▸ TASK DETAILS
Output a verbatim copy of the data, cut off after the line that contains "return obj(name, o+i_, [[k,(k+1)%n,n+(k+1)%n,n+k]".

- - - - -

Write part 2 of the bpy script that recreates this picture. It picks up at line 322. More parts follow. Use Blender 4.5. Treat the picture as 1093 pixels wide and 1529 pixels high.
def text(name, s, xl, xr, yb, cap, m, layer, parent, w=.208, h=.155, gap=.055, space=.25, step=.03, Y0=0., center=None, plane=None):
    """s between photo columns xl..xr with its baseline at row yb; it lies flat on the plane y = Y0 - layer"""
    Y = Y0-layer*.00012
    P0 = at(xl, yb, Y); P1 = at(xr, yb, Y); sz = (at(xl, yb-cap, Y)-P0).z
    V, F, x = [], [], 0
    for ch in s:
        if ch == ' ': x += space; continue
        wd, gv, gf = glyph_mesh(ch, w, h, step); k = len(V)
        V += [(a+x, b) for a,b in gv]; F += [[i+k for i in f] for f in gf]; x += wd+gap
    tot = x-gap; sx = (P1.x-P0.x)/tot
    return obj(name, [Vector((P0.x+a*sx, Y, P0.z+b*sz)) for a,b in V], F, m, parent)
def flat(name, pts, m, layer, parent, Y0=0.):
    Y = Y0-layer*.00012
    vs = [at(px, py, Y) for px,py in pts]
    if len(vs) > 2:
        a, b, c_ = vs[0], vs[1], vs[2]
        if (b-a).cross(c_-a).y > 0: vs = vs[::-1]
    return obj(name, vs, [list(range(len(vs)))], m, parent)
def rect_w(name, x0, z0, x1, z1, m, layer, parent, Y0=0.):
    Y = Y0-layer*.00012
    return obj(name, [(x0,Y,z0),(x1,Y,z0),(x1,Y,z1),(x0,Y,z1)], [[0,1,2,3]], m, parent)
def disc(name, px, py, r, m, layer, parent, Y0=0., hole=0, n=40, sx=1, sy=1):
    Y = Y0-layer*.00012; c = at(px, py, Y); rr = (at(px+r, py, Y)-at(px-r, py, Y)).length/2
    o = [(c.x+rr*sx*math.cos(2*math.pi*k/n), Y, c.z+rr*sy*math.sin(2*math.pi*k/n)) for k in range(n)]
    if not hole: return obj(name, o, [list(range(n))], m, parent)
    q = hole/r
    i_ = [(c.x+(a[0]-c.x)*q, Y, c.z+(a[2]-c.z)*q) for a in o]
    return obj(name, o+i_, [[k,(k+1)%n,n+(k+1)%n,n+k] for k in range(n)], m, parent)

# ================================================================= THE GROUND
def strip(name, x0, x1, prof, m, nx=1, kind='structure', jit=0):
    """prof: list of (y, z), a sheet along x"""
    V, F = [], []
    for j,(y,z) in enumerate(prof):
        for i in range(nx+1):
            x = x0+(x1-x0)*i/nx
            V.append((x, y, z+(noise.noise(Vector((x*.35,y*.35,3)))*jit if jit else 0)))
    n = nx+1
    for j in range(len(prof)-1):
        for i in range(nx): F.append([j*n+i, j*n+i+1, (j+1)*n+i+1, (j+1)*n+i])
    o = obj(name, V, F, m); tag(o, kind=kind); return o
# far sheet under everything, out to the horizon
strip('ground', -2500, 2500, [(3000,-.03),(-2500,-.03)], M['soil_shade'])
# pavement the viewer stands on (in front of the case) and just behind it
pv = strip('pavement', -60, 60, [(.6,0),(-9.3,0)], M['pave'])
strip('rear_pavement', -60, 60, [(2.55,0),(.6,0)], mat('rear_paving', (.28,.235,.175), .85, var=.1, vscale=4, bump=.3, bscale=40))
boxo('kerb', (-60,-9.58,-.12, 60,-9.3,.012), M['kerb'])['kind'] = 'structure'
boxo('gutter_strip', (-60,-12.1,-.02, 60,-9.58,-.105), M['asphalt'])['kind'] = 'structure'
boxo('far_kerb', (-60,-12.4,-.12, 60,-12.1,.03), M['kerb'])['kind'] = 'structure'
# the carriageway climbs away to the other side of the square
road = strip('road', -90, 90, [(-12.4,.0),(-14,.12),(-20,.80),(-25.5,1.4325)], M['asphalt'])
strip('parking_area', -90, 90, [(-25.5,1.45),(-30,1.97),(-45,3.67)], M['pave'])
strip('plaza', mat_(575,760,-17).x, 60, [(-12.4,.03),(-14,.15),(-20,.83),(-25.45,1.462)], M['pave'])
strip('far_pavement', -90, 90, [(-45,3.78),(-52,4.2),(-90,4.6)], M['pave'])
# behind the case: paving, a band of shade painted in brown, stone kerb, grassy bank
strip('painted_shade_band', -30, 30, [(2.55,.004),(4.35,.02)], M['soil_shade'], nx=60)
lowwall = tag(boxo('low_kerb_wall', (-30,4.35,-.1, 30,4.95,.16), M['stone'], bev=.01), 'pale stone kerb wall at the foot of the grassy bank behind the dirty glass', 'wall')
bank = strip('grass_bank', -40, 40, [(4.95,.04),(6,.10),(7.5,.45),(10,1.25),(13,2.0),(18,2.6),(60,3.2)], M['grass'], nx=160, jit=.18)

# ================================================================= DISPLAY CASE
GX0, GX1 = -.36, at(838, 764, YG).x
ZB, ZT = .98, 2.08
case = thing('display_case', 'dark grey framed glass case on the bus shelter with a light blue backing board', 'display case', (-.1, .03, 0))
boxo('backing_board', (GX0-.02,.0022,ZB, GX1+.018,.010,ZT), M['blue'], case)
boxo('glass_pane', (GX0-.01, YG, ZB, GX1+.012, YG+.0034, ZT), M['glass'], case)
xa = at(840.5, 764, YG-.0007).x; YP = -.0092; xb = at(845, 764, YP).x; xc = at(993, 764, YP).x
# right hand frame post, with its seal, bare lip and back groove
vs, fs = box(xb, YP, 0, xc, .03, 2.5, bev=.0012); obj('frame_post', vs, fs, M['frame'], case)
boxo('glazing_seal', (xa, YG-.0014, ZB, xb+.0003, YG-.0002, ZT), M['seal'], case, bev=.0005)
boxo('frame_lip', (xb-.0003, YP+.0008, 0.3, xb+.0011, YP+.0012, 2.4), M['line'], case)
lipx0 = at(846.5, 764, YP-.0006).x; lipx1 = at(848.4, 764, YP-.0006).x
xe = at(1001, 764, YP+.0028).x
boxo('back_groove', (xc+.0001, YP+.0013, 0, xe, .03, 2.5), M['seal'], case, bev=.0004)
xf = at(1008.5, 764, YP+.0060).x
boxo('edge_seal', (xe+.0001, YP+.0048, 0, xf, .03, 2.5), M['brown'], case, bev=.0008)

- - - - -

▸ THE COMPLETED TASK
Write part 2 of the bpy script that recreates this picture. It picks up at line 322. More parts follow. Use Blender 4.5. Treat the picture as 1093 pixels wide and 1529 pixels high.
def text(name, s, xl, xr, yb, cap, m, layer, parent, w=.208, h=.155, gap=.055, space=.25, step=.03, Y0=0., center=None, plane=None):
    """s between photo columns xl..xr with its baseline at row yb; it lies flat on the plane y = Y0 - layer"""
    Y = Y0-layer*.00012
    P0 = at(xl, yb, Y); P1 = at(xr, yb, Y); sz = (at(xl, yb-cap, Y)-P0).z
    V, F, x = [], [], 0
    for ch in s:
        if ch == ' ': x += space; continue
        wd, gv, gf = glyph_mesh(ch, w, h, step); k = len(V)
        V += [(a+x, b) for a,b in gv]; F += [[i+k for i in f] for f in gf]; x += wd+gap
    tot = x-gap; sx = (P1.x-P0.x)/tot
    return obj(name, [Vector((P0.x+a*sx, Y, P0.z+b*sz)) for a,b in V], F, m, parent)
def flat(name, pts, m, layer, parent, Y0=0.):
    Y = Y0-layer*.00012
    vs = [at(px, py, Y) for px,py in pts]
    if len(vs) > 2:
        a, b, c_ = vs[0], vs[1], vs[2]
        if (b-a).cross(c_-a).y > 0: vs = vs[::-1]
    return obj(name, vs, [list(range(len(vs)))], m, parent)
def rect_w(name, x0, z0, x1, z1, m, layer, parent, Y0=0.):
    Y = Y0-layer*.00012
    return obj(name, [(x0,Y,z0),(x1,Y,z0),(x1,Y,z1),(x0,Y,z1)], [[0,1,2,3]], m, parent)
def disc(name, px, py, r, m, layer, parent, Y0=0., hole=0, n=40, sx=1, sy=1):
    Y = Y0-layer*.00012; c = at(px, py, Y); rr = (at(px+r, py, Y)-at(px-r, py, Y)).length/2
    o = [(c.x+rr*sx*math.cos(2*math.pi*k/n), Y, c.z+rr*sy*math.sin(2*math.pi*k/n)) for k in range(n)]
    if not hole: return obj(name, o, [list(range(n))], m, parent)
    q = hole/r
    i_ = [(c.x+(a[0]-c.x)*q, Y, c.z+(a[2]-c.z)*q) for a in o]
    return obj(name, o+i_, [[k,(k+1)%n,n+(k+1)%n,n+k] for k in range(n)], m, parent)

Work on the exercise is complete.